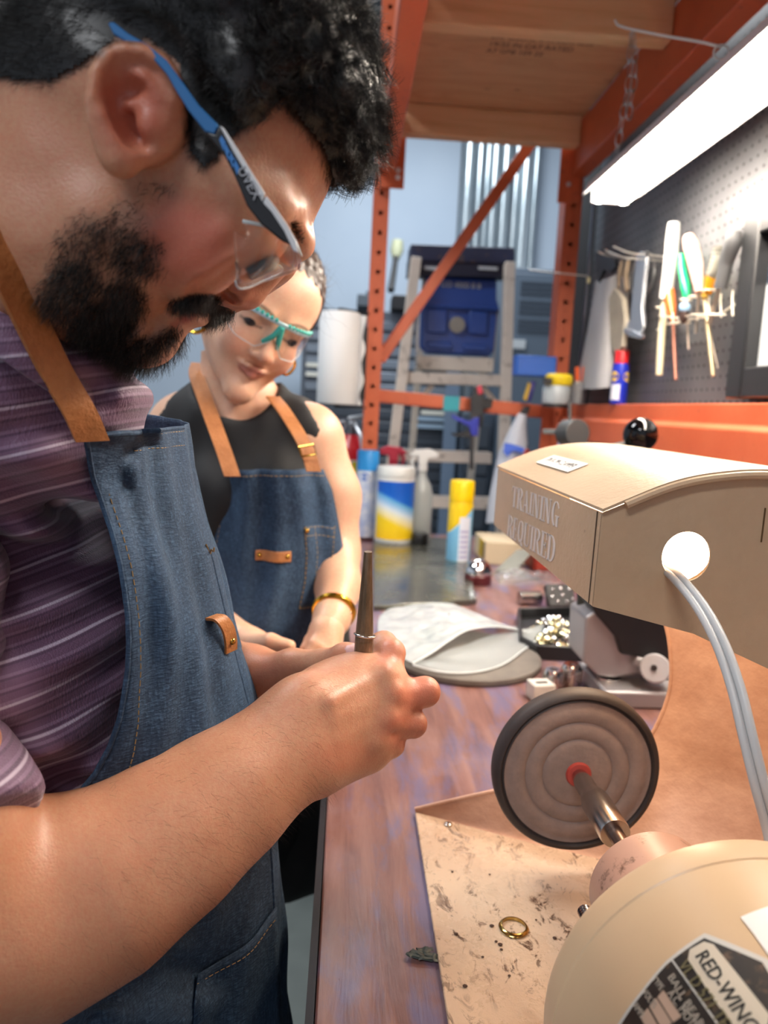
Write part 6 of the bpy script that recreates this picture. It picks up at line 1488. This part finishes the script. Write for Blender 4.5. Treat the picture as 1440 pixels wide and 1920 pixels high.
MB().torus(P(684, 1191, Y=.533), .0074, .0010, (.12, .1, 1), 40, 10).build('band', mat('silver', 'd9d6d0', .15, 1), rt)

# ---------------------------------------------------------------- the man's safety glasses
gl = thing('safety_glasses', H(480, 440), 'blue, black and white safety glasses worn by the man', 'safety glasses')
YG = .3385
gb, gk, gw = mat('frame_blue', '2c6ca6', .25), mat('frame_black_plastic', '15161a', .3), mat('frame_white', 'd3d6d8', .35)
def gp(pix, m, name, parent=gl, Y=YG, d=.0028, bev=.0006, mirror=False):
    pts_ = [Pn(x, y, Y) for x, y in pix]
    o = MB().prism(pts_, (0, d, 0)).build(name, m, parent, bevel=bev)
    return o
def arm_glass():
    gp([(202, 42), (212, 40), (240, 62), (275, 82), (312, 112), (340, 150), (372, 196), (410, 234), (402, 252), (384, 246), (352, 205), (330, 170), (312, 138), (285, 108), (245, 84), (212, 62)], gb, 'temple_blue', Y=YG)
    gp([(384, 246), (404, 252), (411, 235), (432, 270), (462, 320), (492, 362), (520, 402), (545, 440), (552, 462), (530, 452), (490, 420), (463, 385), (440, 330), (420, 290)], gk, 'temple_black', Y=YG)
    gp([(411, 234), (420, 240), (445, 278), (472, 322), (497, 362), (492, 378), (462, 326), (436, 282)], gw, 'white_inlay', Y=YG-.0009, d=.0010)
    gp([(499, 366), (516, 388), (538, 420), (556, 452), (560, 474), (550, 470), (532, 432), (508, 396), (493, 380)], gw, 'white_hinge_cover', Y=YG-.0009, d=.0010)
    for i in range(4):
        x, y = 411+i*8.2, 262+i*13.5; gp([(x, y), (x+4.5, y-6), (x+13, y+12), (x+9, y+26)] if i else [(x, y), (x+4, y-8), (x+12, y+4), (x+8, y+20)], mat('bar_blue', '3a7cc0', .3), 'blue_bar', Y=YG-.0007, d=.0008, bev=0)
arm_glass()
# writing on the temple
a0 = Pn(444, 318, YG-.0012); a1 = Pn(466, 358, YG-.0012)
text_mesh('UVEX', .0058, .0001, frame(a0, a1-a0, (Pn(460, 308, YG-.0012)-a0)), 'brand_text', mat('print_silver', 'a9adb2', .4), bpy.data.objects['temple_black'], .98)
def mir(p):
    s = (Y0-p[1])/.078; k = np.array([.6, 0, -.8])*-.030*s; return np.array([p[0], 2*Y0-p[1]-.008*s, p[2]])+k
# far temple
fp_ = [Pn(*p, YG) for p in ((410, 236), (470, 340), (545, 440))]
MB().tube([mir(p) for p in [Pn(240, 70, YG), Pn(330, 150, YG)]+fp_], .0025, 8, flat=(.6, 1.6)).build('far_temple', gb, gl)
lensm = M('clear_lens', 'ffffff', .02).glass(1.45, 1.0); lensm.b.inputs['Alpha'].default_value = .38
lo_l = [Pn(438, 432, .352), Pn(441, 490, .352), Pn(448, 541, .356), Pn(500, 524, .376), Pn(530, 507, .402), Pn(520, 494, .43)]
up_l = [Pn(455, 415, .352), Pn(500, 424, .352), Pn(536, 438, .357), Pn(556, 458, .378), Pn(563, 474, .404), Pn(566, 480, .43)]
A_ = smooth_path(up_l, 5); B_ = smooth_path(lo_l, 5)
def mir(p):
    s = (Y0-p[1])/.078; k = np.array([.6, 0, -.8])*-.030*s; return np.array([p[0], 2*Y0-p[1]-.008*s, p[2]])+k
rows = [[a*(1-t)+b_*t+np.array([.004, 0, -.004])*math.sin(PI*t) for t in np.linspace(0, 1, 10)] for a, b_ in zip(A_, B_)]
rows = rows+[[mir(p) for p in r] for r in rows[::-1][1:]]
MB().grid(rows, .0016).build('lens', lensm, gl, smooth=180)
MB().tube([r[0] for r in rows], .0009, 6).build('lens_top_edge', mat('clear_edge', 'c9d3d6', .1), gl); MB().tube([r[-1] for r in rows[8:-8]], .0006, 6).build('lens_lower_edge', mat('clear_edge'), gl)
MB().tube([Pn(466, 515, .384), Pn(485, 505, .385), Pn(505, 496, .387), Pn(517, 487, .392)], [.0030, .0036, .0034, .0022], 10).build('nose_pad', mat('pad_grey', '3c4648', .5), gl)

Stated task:
Set the data above down again exactly as given, with no pictures.

Result:
Write part 6 of the bpy script that recreates this picture. It picks up at line 1488. This part finishes the script. Write for Blender 4.5. Treat the picture as 1440 pixels wide and 1920 pixels high.
MB().torus(P(684, 1191, Y=.533), .0074, .0010, (.12, .1, 1), 40, 10).build('band', mat('silver', 'd9d6d0', .15, 1), rt)

# ---------------------------------------------------------------- the man's safety glasses
gl = thing('safety_glasses', H(480, 440), 'blue, black and white safety glasses worn by the man', 'safety glasses')
YG = .3385
gb, gk, gw = mat('frame_blue', '2c6ca6', .25), mat('frame_black_plastic', '15161a', .3), mat('frame_white', 'd3d6d8', .35)
def gp(pix, m, name, parent=gl, Y=YG, d=.0028, bev=.0006, mirror=False):
    pts_ = [Pn(x, y, Y) for x, y in pix]
    o = MB().prism(pts_, (0, d, 0)).build(name, m, parent, bevel=bev)
    return o
def arm_glass():
    gp([(202, 42), (212, 40), (240, 62), (275, 82), (312, 112), (340, 150), (372, 196), (410, 234), (402, 252), (384, 246), (352, 205), (330, 170), (312, 138), (285, 108), (245, 84), (212, 62)], gb, 'temple_blue', Y=YG)
    gp([(384, 246), (404, 252), (411, 235), (432, 270), (462, 320), (492, 362), (520, 402), (545, 440), (552, 462), (530, 452), (490, 420), (463, 385), (440, 330), (420, 290)], gk, 'temple_black', Y=YG)
    gp([(411, 234), (420, 240), (445, 278), (472, 322), (497, 362), (492, 378), (462, 326), (436, 282)], gw, 'white_inlay', Y=YG-.0009, d=.0010)
    gp([(499, 366), (516, 388), (538, 420), (556, 452), (560, 474), (550, 470), (532, 432), (508, 396), (493, 380)], gw, 'white_hinge_cover', Y=YG-.0009, d=.0010)
    for i in range(4):
        x, y = 411+i*8.2, 262+i*13.5; gp([(x, y), (x+4.5, y-6), (x+13, y+12), (x+9, y+26)] if i else [(x, y), (x+4, y-8), (x+12, y+4), (x+8, y+20)], mat('bar_blue', '3a7cc0', .3), 'blue_bar', Y=YG-.0007, d=.0008, bev=0)
arm_glass()
# writing on the temple
a0 = Pn(444, 318, YG-.0012); a1 = Pn(466, 358, YG-.0012)
text_mesh('UVEX', .0058, .0001, frame(a0, a1-a0, (Pn(460, 308, YG-.0012)-a0)), 'brand_text', mat('print_silver', 'a9adb2', .4), bpy.data.objects['temple_black'], .98)
def mir(p):
    s = (Y0-p[1])/.078; k = np.array([.6, 0, -.8])*-.030*s; return np.array([p[0], 2*Y0-p[1]-.008*s, p[2]])+k
# far temple
fp_ = [Pn(*p, YG) for p in ((410, 236), (470, 340), (545, 440))]
MB().tube([mir(p) for p in [Pn(240, 70, YG), Pn(330, 150, YG)]+fp_], .0025, 8, flat=(.6, 1.6)).build('far_temple', gb, gl)
lensm = M('clear_lens', 'ffffff', .02).glass(1.45, 1.0); lensm.b.inputs['Alpha'].default_value = .38
lo_l = [Pn(438, 432, .352), Pn(441, 490, .352), Pn(448, 541, .356), Pn(500, 524, .376), Pn(530, 507, .402), Pn(520, 494, .43)]
up_l = [Pn(455, 415, .352), Pn(500, 424, .352), Pn(536, 438, .357), Pn(556, 458, .378), Pn(563, 474, .404), Pn(566, 480, .43)]
A_ = smooth_path(up_l, 5); B_ = smooth_path(lo_l, 5)
def mir(p):
    s = (Y0-p[1])/.078; k = np.array([.6, 0, -.8])*-.030*s; return np.array([p[0], 2*Y0-p[1]-.008*s, p[2]])+k
rows = [[a*(1-t)+b_*t+np.array([.004, 0, -.004])*math.sin(PI*t) for t in np.linspace(0, 1, 10)] for a, b_ in zip(A_, B_)]
rows = rows+[[mir(p) for p in r] for r in rows[::-1][1:]]
MB().grid(rows, .0016).build('lens', lensm, gl, smooth=180)
MB().tube([r[0] for r in rows], .0009, 6).build('lens_top_edge', mat('clear_edge', 'c9d3d6', .1), gl); MB().tube([r[-1] for r in rows[8:-8]], .0006, 6).build('lens_lower_edge', mat('clear_edge'), gl)
MB().tube([Pn(466, 515, .384), Pn(485, 505, .385), Pn(505, 496, .387), Pn(517, 487, .392)], [.0030, .0036, .0034, .0022], 10).build('nose_pad', mat('pad_grey', '3c4648', .5), gl)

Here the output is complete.